Email readers and senders will both lose, because the incentives for Yahoo, AOL, and Goodmail are all wrong. Their service is only valuable if it "saves" you from their spam filters. In turn, they have an incentive to treat more of your email as spam, and thereby "encouraging" people to sign up.

Even email senders who just want to reach Dad@aol.com may eventually be in trouble. Once a pay-to-speak system like this gets going, it will be increasing difficult for people who don't pay to get their mail through. The system has no way to distinguish between ordinary mail and bulk mail, spam and non-spam, personal and commercial mail. It just gives preference to people who pay.

I have been an advocate for some kind of stamp for about 5 years now. As a member of the Board of Directors of the DMA I clearly saw eMail move from a killer app to a suicide app.

I had wished that the stamp would be issued by the USPS rather than individual ISP's. The USPS has, on the statue books, laws against forgery and an enforcement mechanism. I fear that the technological sophistication of the criminal spammers will constantly create work-arounds at the ISP level.

Seth is absolutely right; without some kind of friction spam will only get worse. And from the perspective of a direct marketer money is the most efficient friction there is. If it pays to mail they will and if it doesn't they won't.

We have been living in a fool's paradise of 'free' for way too long. There are always costs and ways to hide, bury or otherwise obfuscate them. When I send an invitation to an event to 1500 of my closest and most intimate friends for free I have gotten a gift from someone. Were they to cost a fraction of a cent (or more) I would still send them. It's still a whole lot cheaper and easier than snail mail.

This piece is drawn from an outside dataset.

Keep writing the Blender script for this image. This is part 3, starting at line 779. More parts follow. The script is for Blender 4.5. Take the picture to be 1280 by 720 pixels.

If ISP's respond to these new "email stamps" by filtering out everyone who can't or won't pay for them, their spam filtering product will score false positives left and right, and be useless. Users will ultimately determine the level of spam filtering they desire, and express that preference as demand for a product.

If your eBay outbid notices, Feedblitz emails, and bank statements get through just fine right now, and you like it that way, it would be a bad idea for your ISP to change the status quo. The only difference now would be that the emails you opted to receive from Apple.com would always hit your inbox, instead of occasionally landing in with the junk.